In Fatih Akin's recent film, The Edge of Heaven, two characters meet for the first time in a restaurant. "How did you recognise me?" one asks. "You were the saddest-looking person in the room," the other replies. The scene could be straight from one of the short stories in this outstanding debut collection by Nam Le. Yet The Boat, like Akin's film, leaves you feeling not depressed but instead strangely uplifted by the cataclysms that have befallen, or seem set to befall, its characters.

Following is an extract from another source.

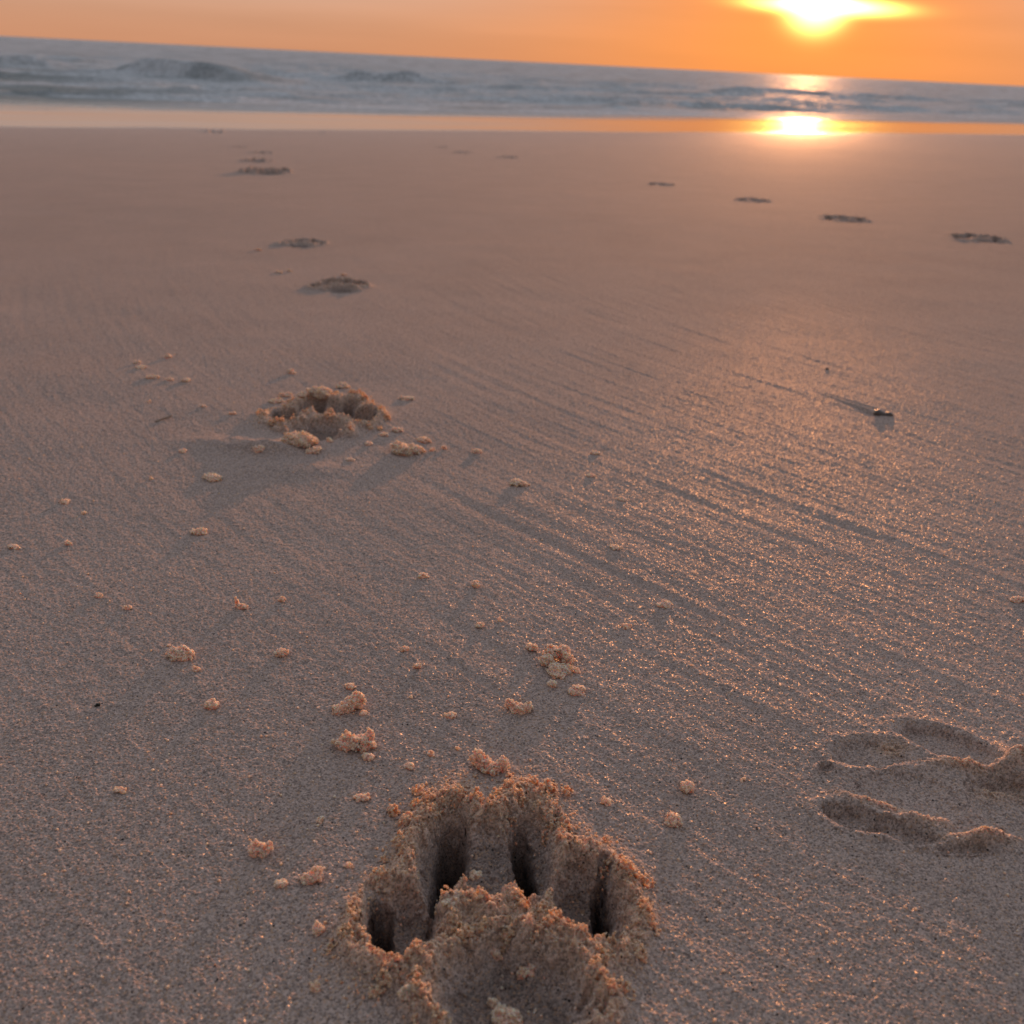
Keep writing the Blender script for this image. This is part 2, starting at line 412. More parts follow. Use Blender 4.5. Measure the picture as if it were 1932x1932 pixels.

The narrator of the opening story, Nam, is (as was the author) a student at the famed Iowa Writers' Workshop, and he has a major assignment due. "Just write a story about Vietnam," is the advice of a fellow student, when told of Nam's writer's block: after all, ethnic is hot! Whereupon Nam's father, a survivor of the My Lai massacre and three years of "re-education" by the Vietcong, arrives from Sydney on a visit, and what at first seems wonderful source material becomes a revelation - of the inviolability of family; of the inadequacy of language for a memory stained by violence, death and separation; and of the writer's obligation nevertheless to try and register that sorrow, to show the resilience of the human spirit in the face of vertiginous reality.
If there is such a thing as a literary stress position, then in the stories that follow, Le, who was born in Vietnam and raised in Melbourne, makes his characters adopt it: there is a child assassin in the Colombian drug wars, a terminally ill painter in New York whose only child is lost to him, and a Hiroshima family in the days before 6 August 1945 - all for whom "trying to think and trying to forget amounted to the same thing." Le's limpid prose is perfectly paced; the versatility of voice and point-of-view is masterly. Exhilarating narrative sleights-of-hand regularly propel these fictions in unexpected directions.
Kafka's dictum - alluded to in the closing image of the first story - was that literature should be the axe which breaks open the frozen sea within us. The Boat is an icebreaker, all right: there is nowhere, it seems, that it is not prepared to go.